- _Given material_:

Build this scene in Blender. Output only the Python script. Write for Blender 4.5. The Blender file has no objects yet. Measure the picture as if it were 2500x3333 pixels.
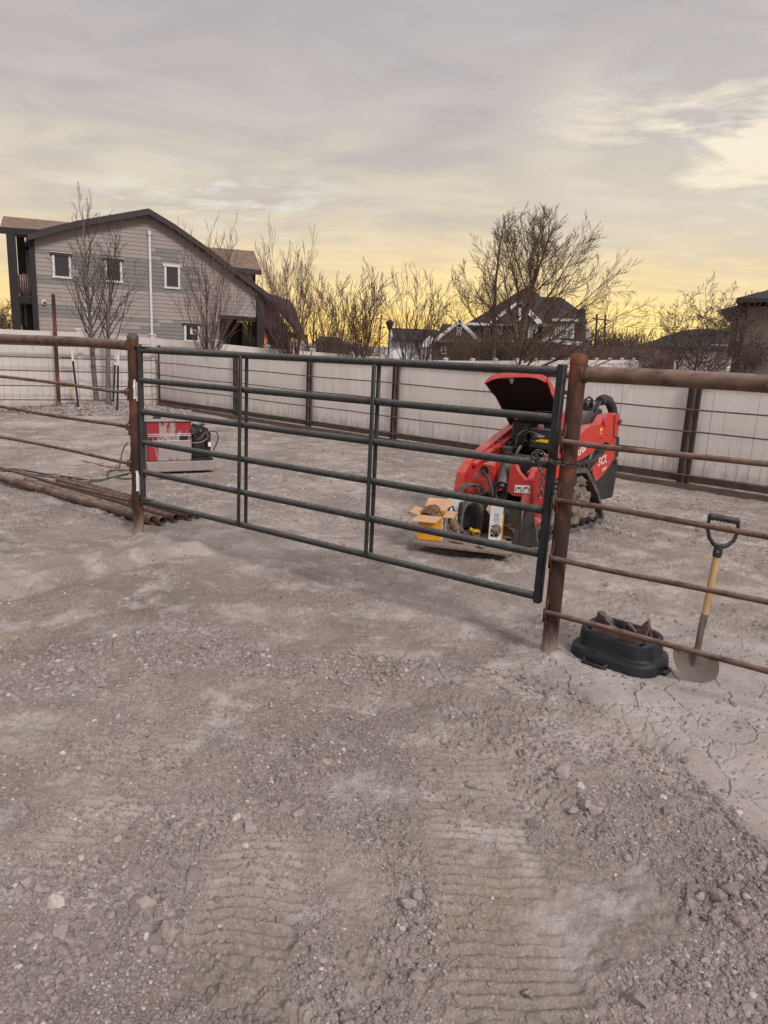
import bpy, math, random
import numpy as np
from mathutils import Vector, Matrix
random.seed(7)
rng = np.random.default_rng(11)
S = bpy.context.scene
# ------------------------------------------------------------------ camera
EYE = 1.75; F = 2350.0; PITCH = math.radians(12.9); ROLL = math.radians(2.68)
FW = np.array([0, math.cos(PITCH), -math.sin(PITCH)]); RT0 = np.array([1.0, 0, 0]); UP0 = np.cross(RT0, FW)
RT = RT0*math.cos(ROLL) + UP0*math.sin(ROLL); UP = -RT0*math.sin(ROLL) + UP0*math.cos(ROLL)
CAM = np.array([0, 0, EYE])
cd = bpy.data.cameras.new('camera'); cam = bpy.data.objects.new('camera', cd); S.collection.objects.link(cam)
cd.sensor_fit = 'VERTICAL'; cd.sensor_height = 36.0; cd.lens = 36.0*F/3333.0
cd.clip_start = 0.05; cd.clip_end = 6000
cam.matrix_world = Matrix(((RT[0], UP[0], -FW[0], 0), (RT[1], UP[1], -FW[1], 0), (RT[2], UP[2], -FW[2], EYE), (0, 0, 0, 1)))
S.camera = cam
S.render.resolution_x = 768; S.render.resolution_y = 1024
S.view_settings.view_transform = 'Standard'; S.view_settings.look = 'None'; S.view_settings.gamma = 1
S.view_settings.exposure = 0.40
# measuring helpers: where the line of sight of a photo pixel meets a real plane in the world
def ray(x, y): return FW + RT*(x-1250)/F + UP*(1666.5-y)/F
def at(x, y, Y): v = ray(x, y); return CAM + v*(Y/v[1])
def gnd(x, y, z=0.0): v = ray(x, y); return CAM + v*((z-EYE)/v[2])
def onpl(x, y, P0, N): v = ray(x, y); P0 = np.array(P0, float); N = np.array(N, float); return CAM + v*(((P0-CAM) @ N)/(v @ N))
# ------------------------------------------------------------------ world
W = bpy.data.worlds.new('World'); S.world = W; W.use_nodes = True
nt = W.node_tree; nt.nodes.clear()
def N(t, tree=None, **kw):
    n = (tree or nt).nodes.new(t)
    for k, v in kw.items(): setattr(n, k, v)
    return n
def L(a, b, tree=None): (tree or nt).links.new(a, b)
def math_n(op, a, b=None, tree=None, clamp=False):
    n = N('ShaderNodeMath', tree, operation=op); n.use_clamp = clamp
    for i, v in enumerate((a, b)):
        if v is None: continue
        if isinstance(v, (int, float)): n.inputs[i].default_value = v
        else: L(v, n.inputs[i], tree)
    return n.outputs[0]
def mixc(f, a, b, tree=None, bt='MIX'):
    n = N('ShaderNodeMix', tree, data_type='RGBA', blend_type=bt)
    for i, v in ((0, f), (6, a), (7, b)):
        if isinstance(v, (int, float)): n.inputs[i].default_value = v
        elif isinstance(v, (tuple, list)): n.inputs[i].default_value = (*v[:3], 1)
        else: L(v, n.inputs[i], tree)
    return n.outputs[2]
def ramp(fac, stops, tree=None, interp='LINEAR'):
    n = N('ShaderNodeValToRGB', tree); cr = n.color_ramp; cr.interpolation = interp
    while len(cr.elements) < len(stops): cr.elements.new(0.5)
    for e, (p, c) in zip(cr.elements, stops):
        e.position = p; e.color = (*c[:3], 1) if isinstance(c, (tuple, list)) else (c, c, c, 1)
    L(fac, n.inputs[0], tree); return n.outputs[0]
def srgb(r, g, b):
    return tuple(((c/255)/12.92 if c/255 <= .04045 else ((c/255+.055)/1.055)**2.4) for c in (r, g, b))
SUN_EL = math.radians(40); SUN_AZ = math.radians(148)      # broad bright overcast, light comes softly from behind the viewer
tc = N('ShaderNodeTexCoord'); sep = N('ShaderNodeSeparateXYZ'); L(tc.outputs['Generated'], sep.inputs[0])
dx, dy, dz = sep.outputs
elev = math_n('MAXIMUM', dz, 0.0)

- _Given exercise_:
Write out again every line above exactly as given; the pictures do not belong in the copy.

- _Solution below_:
Build this scene in Blender. Output only the Python script. Write for Blender 4.5. The Blender file has no objects yet. Measure the picture as if it were 2500x3333 pixels.
import bpy, math, random
import numpy as np
from mathutils import Vector, Matrix
random.seed(7)
rng = np.random.default_rng(11)
S = bpy.context.scene
# ------------------------------------------------------------------ camera
EYE = 1.75; F = 2350.0; PITCH = math.radians(12.9); ROLL = math.radians(2.68)
FW = np.array([0, math.cos(PITCH), -math.sin(PITCH)]); RT0 = np.array([1.0, 0, 0]); UP0 = np.cross(RT0, FW)
RT = RT0*math.cos(ROLL) + UP0*math.sin(ROLL); UP = -RT0*math.sin(ROLL) + UP0*math.cos(ROLL)
CAM = np.array([0, 0, EYE])
cd = bpy.data.cameras.new('camera'); cam = bpy.data.objects.new('camera', cd); S.collection.objects.link(cam)
cd.sensor_fit = 'VERTICAL'; cd.sensor_height = 36.0; cd.lens = 36.0*F/3333.0
cd.clip_start = 0.05; cd.clip_end = 6000
cam.matrix_world = Matrix(((RT[0], UP[0], -FW[0], 0), (RT[1], UP[1], -FW[1], 0), (RT[2], UP[2], -FW[2], EYE), (0, 0, 0, 1)))
S.camera = cam
S.render.resolution_x = 768; S.render.resolution_y = 1024
S.view_settings.view_transform = 'Standard'; S.view_settings.look = 'None'; S.view_settings.gamma = 1
S.view_settings.exposure = 0.40
# measuring helpers: where the line of sight of a photo pixel meets a real plane in the world
def ray(x, y): return FW + RT*(x-1250)/F + UP*(1666.5-y)/F
def at(x, y, Y): v = ray(x, y); return CAM + v*(Y/v[1])
def gnd(x, y, z=0.0): v = ray(x, y); return CAM + v*((z-EYE)/v[2])
def onpl(x, y, P0, N): v = ray(x, y); P0 = np.array(P0, float); N = np.array(N, float); return CAM + v*(((P0-CAM) @ N)/(v @ N))
# ------------------------------------------------------------------ world
W = bpy.data.worlds.new('World'); S.world = W; W.use_nodes = True
nt = W.node_tree; nt.nodes.clear()
def N(t, tree=None, **kw):
    n = (tree or nt).nodes.new(t)
    for k, v in kw.items(): setattr(n, k, v)
    return n
def L(a, b, tree=None): (tree or nt).links.new(a, b)
def math_n(op, a, b=None, tree=None, clamp=False):
    n = N('ShaderNodeMath', tree, operation=op); n.use_clamp = clamp
    for i, v in enumerate((a, b)):
        if v is None: continue
        if isinstance(v, (int, float)): n.inputs[i].default_value = v
        else: L(v, n.inputs[i], tree)
    return n.outputs[0]
def mixc(f, a, b, tree=None, bt='MIX'):
    n = N('ShaderNodeMix', tree, data_type='RGBA', blend_type=bt)
    for i, v in ((0, f), (6, a), (7, b)):
        if isinstance(v, (int, float)): n.inputs[i].default_value = v
        elif isinstance(v, (tuple, list)): n.inputs[i].default_value = (*v[:3], 1)
        else: L(v, n.inputs[i], tree)
    return n.outputs[2]
def ramp(fac, stops, tree=None, interp='LINEAR'):
    n = N('ShaderNodeValToRGB', tree); cr = n.color_ramp; cr.interpolation = interp
    while len(cr.elements) < len(stops): cr.elements.new(0.5)
    for e, (p, c) in zip(cr.elements, stops):
        e.position = p; e.color = (*c[:3], 1) if isinstance(c, (tuple, list)) else (c, c, c, 1)
    L(fac, n.inputs[0], tree); return n.outputs[0]
def srgb(r, g, b):
    return tuple(((c/255)/12.92 if c/255 <= .04045 else ((c/255+.055)/1.055)**2.4) for c in (r, g, b))
SUN_EL = math.radians(40); SUN_AZ = math.radians(148)      # broad bright overcast, light comes softly from behind the viewer
tc = N('ShaderNodeTexCoord'); sep = N('ShaderNodeSeparateXYZ'); L(tc.outputs['Generated'], sep.inputs[0])
dx, dy, dz = sep.outputs
elev = math_n('MAXIMUM', dz, 0.0)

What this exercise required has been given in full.